Taxi to the Dark Side | Arts & Culture | Halifax, Nova Scotia | THE COAST


Taxi to the Dark Side
Directed by: Alex Gibney
(Paradox)
In 2005's Enron: The Smartest Guys in the Room, documentarian Alex Gibney accomplished a mightily impressive feat---making the story of energy company Enron's bankruptcy and accounting fraud surprisingly comprehensible and interesting. With his latest doc, the Oscar-winning Taxi to the Dark Side, Gibney employs the same thoroughness to examine another from-the-headlines topic: the post-9/11 use of torture by the CIA and US forces to interrogate suspected terrorists.The film centres around the story of Dilawar, a taxi driver who was wrongfully imprisoned as a potential terrorist in a US-run facility in Afghanistan, and subsequently died there after sustaining multiple leg beatings.
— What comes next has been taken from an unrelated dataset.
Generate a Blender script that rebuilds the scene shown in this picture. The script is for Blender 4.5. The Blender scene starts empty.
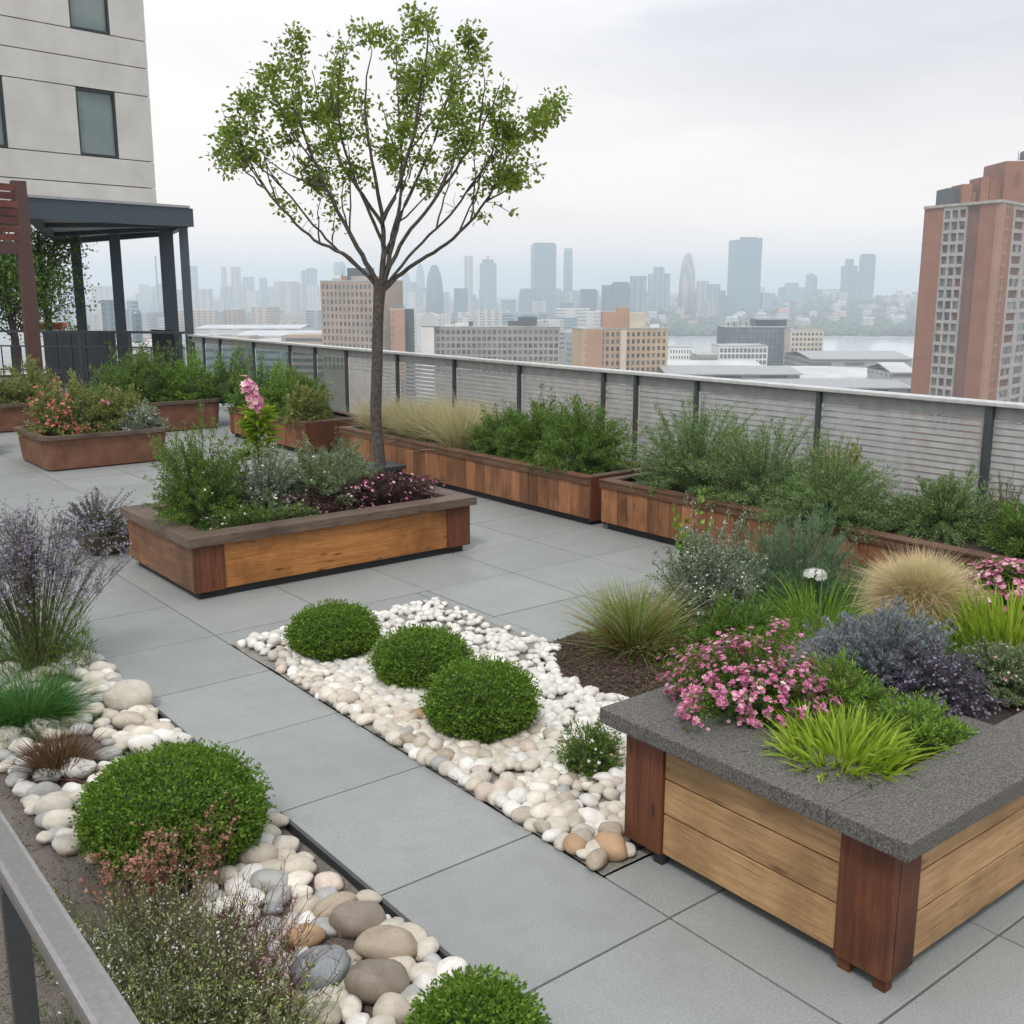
import bpy, bmesh, math, random
import numpy as np
from mathutils import Vector, Matrix, noise as mnoise

scene = bpy.context.scene
COL = scene.collection
R = math.radians
random.seed(7)

# ------------------------------------------------------------------ camera
EYE = 2.30
FPX = 1050.0
PITCH = math.atan(222 / FPX)
YAW = R(38.45)
cam_d = bpy.data.cameras.new('camera')
cam_d.sensor_width = 36.0
cam_d.lens = FPX / 1024 * 36.0
cam_d.clip_start = 0.05
cam_d.clip_end = 30000
cam = bpy.data.objects.new('camera', cam_d)
COL.objects.link(cam)
cam.location = (0, 0, EYE)
cam.rotation_euler = (math.pi / 2 - PITCH, 0, -YAW)
scene.camera = cam

FX, FY = math.sin(YAW), math.cos(YAW)
RX, RY = FY, -FX
def at(px, py, D):
    """survey helper: bearing / height reading at a horizontal distance D (metres)"""
    u = (px - 512) / FPX; v = (512 - py) / FPX
    c, s = math.cos(PITCH), math.sin(PITCH)
    f = c + s * v
    z = -s + c * v
    t = D / f
    return Vector((FX * D + RX * u * t, FY * D + RY * u * t, EYE + z * t))

# ------------------------------------------------------------------ object helpers
def wloc(p):
    v = Vector((0, 0, 0))
    while p is not None:
        v += Vector(p.location); p = p.parent
    return v
def tag(o, label=None, cat=None, group=None, kind=None):
    if label: o['label'] = label
    if cat: o['category'] = cat
    if group: o['group'] = group
    if kind: o['kind'] = kind
    return o
def thing(name, label, cat, loc=(0, 0, 0), group=None):
    o = bpy.data.objects.new(name, None)
    o.empty_display_size = .1
    COL.objects.link(o); o.location = loc
    return tag(o, label, cat, group)
def finish(me, mats, smooth=False):
    if not isinstance(mats, (list, tuple)): mats = [mats]
    for m in mats: me.materials.append(m)
    me.polygons.foreach_set('use_smooth', np.full(len(me.polygons), bool(smooth)))
    me.update()
    return me
def link(name, me, parent=None, loc=None):
    o = bpy.data.objects.new(name, me)
    COL.objects.link(o)
    if parent is not None: o.parent = parent
    if loc is not None: o.location = loc
    return o

class MB:
    """collects boxes, tubes, leaves ... given in world metres; becomes ONE mesh"""
    def __init__(s):
        s.V = []; s.F4 = []; s.F3 = []; s.n = 0; s.poly = []
    def add(s, v, quads=None, tris=None, polys=None):
        v = np.asarray(v, dtype=np.float64).reshape(-1, 3)
        if quads is not None and len(quads): s.F4.append(np.asarray(quads, dtype=np.int64).reshape(-1, 4) + s.n)
        if tris is not None and len(tris): s.F3.append(np.asarray(tris, dtype=np.int64).reshape(-1, 3) + s.n)
        if polys:
            for p in polys: s.poly.append([i + s.n for i in p])
        s.V.append(v); s.n += len(v)
        return s
    def box(s, x0, x1, y0, y1, z0, z1, b=0.0, rot=0.0, piv=None):
        if b <= 0:
            v = np.array([(x, y, z) for z in (z0, z1) for (x, y) in ((x0, y0), (x1, y0), (x1, y1), (x0, y1))], float)
            q = [(0, 3, 2, 1), (4, 5, 6, 7), (0, 1, 5, 4), (1, 2, 6, 5), (2, 3, 7, 6), (3, 0, 4, 7)]
            t = None
        else:
            # chamfered box: 24 verts
            bm = bmesh.new()
            bmesh.ops.create_cube(bm, size=1.0)
            for w in bm.verts:
                w.co = Vector((x0 + (w.co.x + .5) * (x1 - x0), y0 + (w.co.y + .5) * (y1 - y0), z0 + (w.co.z + .5) * (z1 - z0)))
            bmesh.ops.bevel(bm, geom=list(bm.edges), offset=b, segments=2, profile=.6, affect='EDGES')
            bm.verts.ensure_lookup_table()
            v = np.array([w.co[:] for w in bm.verts]); q = []; t = []
            for f in bm.faces:
                ids = [w.index for w in f.verts]
                (q if len(ids) == 4 else t).append(ids) if len(ids) in (3, 4) else t.extend([(ids[0], ids[i], ids[i + 1]) for i in range(1, len(ids) - 1)])
            bm.free()
        if rot:
            px, py = piv if piv else ((x0 + x1) / 2, (y0 + y1) / 2)
            c, sn = math.cos(rot), math.sin(rot)
            X = v[:, 0] - px; Y = v[:, 1] - py
            v[:, 0] = px + X * c - Y * sn; v[:, 1] = py + X * sn + Y * c
        return s.add(v, q, t)
    def obox(s, o, u, n, a0, a1, d0, d1, z0, z1):
        """box in a frame: o origin xy, u along, n outward"""
        v = []
        for z in (z0, z1):
            for a, d in ((a0, d0), (a1, d0), (a1, d1), (a0, d1)):
                v.append((o[0] + u[0] * a + n[0] * d, o[1] + u[1] * a + n[1] * d, z))
        return s.add(v, [(0, 3, 2, 1), (4, 5, 6, 7), (0, 1, 5, 4), (1, 2, 6, 5), (2, 3, 7, 6), (3, 0, 4, 7)])
    def prism(s, pts, z0, z1):
        n = len(pts)
        zz0 = z0 if hasattr(z0, '__len__') else [z0] * n
        zz1 = z1 if hasattr(z1, '__len__') else [z1] * n
        v = [(p[0], p[1], zz0[i]) for i, p in enumerate(pts)] + [(p[0], p[1], zz1[i]) for i, p in enumerate(pts)]
        q = [(i, (i + 1) % n, n + (i + 1) % n, n + i) for i in range(n)]
        return s.add(v, q, None, [list(range(n))[::-1], list(range(n, 2 * n))])
    def loft(s, secs, n=24, sq=1.0, rot=0.0):
        """secs: (cx, cy, rx, ry, z); sq>1 squarer section"""
        v = []
        for (cx, cy, rx, ry, z) in secs:
            for k in range(n):
                a = 2 * math.pi * (k + .5) / n
                c, sn = math.cos(a), math.sin(a)
                e = 2 / (2 * sq)
                x = rx * math.copysign(abs(c) ** e, c); y = ry * math.copysign(abs(sn) ** e, sn)
                v.append((cx + x * math.cos(rot) - y * math.sin(rot), cy + x * math.sin(rot) + y * math.cos(rot), z))
        q = []
        for j in range(len(secs) - 1):
            for k in range(n):
                q.append((j * n + k, j * n + (k + 1) % n, (j + 1) * n + (k + 1) % n, (j + 1) * n + k))
        m = (len(secs) - 1) * n
        return s.add(v, q, None, [list(range(n))[::-1], [m + k for k in range(n)]])
    def tubes(s, P, Rr, sides=5):
        """P (N, k, 3) polylines, Rr (N, k) radii"""
        P = np.asarray(P, float); Rr = np.asarray(Rr, float)
        if P.ndim == 2: P = P[None]; Rr = Rr[None]
        N, k, _ = P.shape
        T = np.gradient(P, axis=1)
        T /= np.linalg.norm(T, axis=2, keepdims=True) + 1e-9
        ref = np.where(np.abs(T[..., 2:3]) > .9, np.array([1., 0, 0]), np.array([0, 0, 1.]))
        A = np.cross(T, ref); A /= np.linalg.norm(A, axis=2, keepdims=True) + 1e-9
        B = np.cross(T, A)
        ang = np.arange(sides) * 2 * math.pi / sides
        ring = (P[:, :, None] + Rr[:, :, None, None] * (A[:, :, None] * np.cos(ang)[None, None, :, None] + B[:, :, None] * np.sin(ang)[None, None, :, None]))
        v = ring.reshape(-1, 3)
        idx = np.arange(N * k * sides).reshape(N, k, sides)
        a = idx[:, :-1, :]; b = np.roll(idx, -1, axis=2)[:, :-1, :]
        c = np.roll(idx, -1, axis=2)[:, 1:, :]; d = idx[:, 1:, :]
        return s.add(v, np.stack([a, b, c, d], -1).reshape(-1, 4))
    def leaves(s, P, D, L, W, rng, fold=.25, full=False, up=None):
        """P base points, D unit directions, lengths L, widths W"""
        P = np.asarray(P, float); n = len(P)
        if n == 0: return s
        D = np.asarray(D, float); D = D / (np.linalg.norm(D, axis=1, keepdims=True) + 1e-9)
        L = np.broadcast_to(np.asarray(L, float), (n,))[:, None]; W = np.broadcast_to(np.asarray(W, float), (n,))[:, None]
        r = rng.normal(size=(n, 3)) if up is None else (np.asarray(up, float) + rng.normal(size=(n, 3)) * .25)
        S = np.cross(D, r); S /= np.linalg.norm(S, axis=1, keepdims=True) + 1e-9
        Nn = np.cross(S, D)
        if full:
            v = np.stack([P, P + D * L * .32 + S * W * .5 + Nn * W * fold, P + D * L * .72 + S * W * .42 + Nn * W * fold * .6,
                          P + D * L - Nn * L * .08, P + D * L * .72 - S * W * .42 + Nn * W * fold * .6, P + D * L * .32 - S * W * .5 + Nn * W * fold], 1).reshape(-1, 3)
            b = (np.arange(n) * 6)[:, None]
            return s.add(v, np.concatenate([b + np.array([0, 1, 2, 3]), b + np.array([0, 3, 4, 5])], 0))
        v = np.stack([P, P + D * L * .45 + S * W * .5 + Nn * W * fold, P + D * L, P + D * L * .45 - S * W * .5 + Nn * W * fold], 1).reshape(-1, 3)
        b = (np.arange(n) * 4)[:, None]
        return s.add(v, b + np.array([0, 1, 2, 3]))
    def blades(s, P, D, L, W, rng, droop=.5, segs=4):
        """grass blades: ribbons that bend over"""
        P = np.asarray(P, float); n = len(P); D = np.asarray(D, float)
        D = D / (np.linalg.norm(D, axis=1, keepdims=True) + 1e-9)
        L = np.broadcast_to(np.asarray(L, float), (n,)); W = np.broadcast_to(np.asarray(W, float), (n,))
        H = D.copy(); H[:, 2] = 0; H /= np.linalg.norm(H, axis=1, keepdims=True) + 1e-6
        S = np.cross(D, np.array([0, 0, 1.])) + rng.normal(size=(n, 3)) * .35
        S /= np.linalg.norm(S, axis=1, keepdims=True) + 1e-9
        dr = droop * (0.5 + rng.random(n))
        pts = []
        for i in range(segs + 1):
            t = i / segs
            C = P + D * (L * t)[:, None] + (H * .35 - np.array([0, 0, .5])) * (L * dr * t * t)[:, None]
            w = W * (1 - .92 * t ** 1.8) * (.6 + .4 * min(1, t * 4))
            pts.append(C + S * w[:, None] * .5); pts.append(C - S * w[:, None] * .5)
        v = np.stack(pts, 1).reshape(-1, 3)
        m = 2 * (segs + 1); b = (np.arange(n) * m)[:, None]
        q = [b + np.array([2 * i, 2 * i + 2, 2 * i + 3, 2 * i + 1]) for i in range(segs)]
        return s.add(v, np.concatenate(q, 0))
    def mesh(s, name, origin=(0, 0, 0)):
        me = bpy.data.meshes.new(name)
        V = np.concatenate(s.V, 0) - np.asarray(origin[:], float)
        loops = []; starts = []; c = 0
        q = np.concatenate(s.F4, 0) if s.F4 else np.zeros((0, 4), int)
        t = np.concatenate(s.F3, 0) if s.F3 else np.zeros((0, 3), int)
        me.vertices.add(len(V)); me.vertices.foreach_set('co', V.astype(np.float32).ravel())
        pl = [len(p) for p in s.poly]
        lv = np.concatenate([q.ravel(), t.ravel(), np.array([i for p in s.poly for i in p], dtype=np.int64)])
        ln = np.concatenate([np.full(len(q), 4), np.full(len(t), 3), np.array(pl, dtype=np.int64)]).astype(np.int64)
        st = np.concatenate([[0], np.cumsum(ln)[:-1]])
        me.loops.add(len(lv)); me.loops.foreach_set('vertex_index', lv.astype(np.int32))
        me.polygons.add(len(ln)); me.polygons.foreach_set('loop_start', st.astype(np.int32))
        me.update(calc_edges=True); me.validate()
        return me
    def build(s, name, mats, parent=None, smooth=False, origin=None):
        org = wloc(parent) if parent is not None else Vector(origin if origin is not None else (0, 0, 0))
        me = finish(s.mesh(name, org), mats, smooth)
        return link(name, me, parent, None if parent is not None else org)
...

Skillful Gibney uses Dilawar's story as the hook for a more far-reaching treatise---one that also visits Abu Ghraib and Guantanamo Bay, and takes to task the current US anti-terrorism measures, governed by a mess of hazy regulations that permit lengthy imprisonment without proper trials and dignity-denying interrogation techniques. As one talking head puts it, speaking of Dilawar: "There's a lot of other people out there who are gonna run into this system unless it's fixed. And you only need one to...remind yourself of what it's capable of."